Jackie Keily, senior curator at the Museum of London who is working on the Roman Dead exhibition, said in May: “The sarcophagus was successfully and professionally lifted from its site in Southwark and is now at the Museum of London Archaeological Archive. “It is extremely fragile and the content is in the process of being analysed. Due to the fragility of the structure this is a slow procedure and we are yet to determine what could be inside.”

But the museum has now revealed it contained:

  • A woman’s skeleton – carbon dating of her bones showed that she had been buried between AD 86 and 328, although other dating evidence from the site suggests a burial date of AD 275-328.
  • Gold fragment, AD 275-328. The soil inside the coffin was carefully excavated and sieved. A tiny scrap of gold was found, which may be the remains of an earring, perhaps worn by the woman or buried alongside her
  • Intaglio, AD 100-200. This tiny gemstone is made from jasper and is carved with a satyr and would have originally been set into a ring. The gemstone was already old when buried and was likely a family heirloom.

Curators also found evidence to suggest that the vessel was robbed of its treasures in antiquity.

Approximately a third of the remains are unaccounted for, and a crack in the heavy lid of the sarcophagus points towards a grave robbery in the 16th century.

The structure was an exceptional find for London, where only two similar late Roman sarcophagi have been discovered in their original place of burial in recent years: one from St Martin-in-the Fields near Trafalgar Square (2006) and one from Spitalfields in 1999. The excavation, which began in January last year, revealed a wide robber trench around the coffin and found that the lid had been moved, suggesting the coffin had been disturbed and robbed in the past. The archaeologists hoped at the time that only the precious items were removed, and the less valuable artefacts, such as the body itself, still remain within.

The skeleton survived within the sarcophagus – so it could make a huge contribution to current archaeological research.

Roman London had immigrants from all over the empire and adding to the mix of different religious practices and beliefs.

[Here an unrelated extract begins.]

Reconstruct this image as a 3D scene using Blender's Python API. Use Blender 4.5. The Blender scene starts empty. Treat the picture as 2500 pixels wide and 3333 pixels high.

Exotic grave goods from across the Roman Empire are just some of more than 200 objects on display at the exhibition, which examines important questions about death in Roman London whilst exploring the latest research into beliefs around afterlife and funerary practice.

The Harper Road excavation is just one of a string of archaeological projects currently running across Southwark.

As well as showcasing exciting artefacts from Roman London the exhibition will examine the science behind the study of ancient human remains and highlight the rites and rituals surrounding death in Roman London.